Tuesday, July 23, 2013

Credit Card Recurring Bills, do you use tokens?

Our business is based on monthly recurring billing but our architecture, set up nearly a decade ago, is stupid.  Basically, when a user signups, we put their credit card info into our merchant account at the credit card processing place and tell it to bill them monthly. If they cancel or make changes, we go in manually and change it. If their credit card declines, we get the report and also go through it manually. Lots of man hours.  Some mistakes. Yick.

It seems that a better system would be to start by placing the credit card at the vendor's shop (ie no change) but then to trigger the billing by sending over a file, presumably daily, of who to bill and how much. This is the "token" part.  As part of this, we should get back a decent automated report of successful  and not successful billings.

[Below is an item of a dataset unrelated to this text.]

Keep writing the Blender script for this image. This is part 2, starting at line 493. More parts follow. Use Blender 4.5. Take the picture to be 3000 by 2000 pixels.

Is anyone out there who is a small business (tier 3), say under $25 million, using tokenized billing for recurring credit card billing. I'd like to share experiences.

John

1 comment:

BBat50 said...

We wish we had started with tokenization but we didn't, we are on recurring billing like you.

We have an elaborate overly-complex system where we update credit cards, change billing plans, and make other modifications at th eAPI level but each one is a custom set of code that relies on some flaky API calls from our vendor.

We keep looking at changing to a cleaner more updated tokenization system. This might be the year.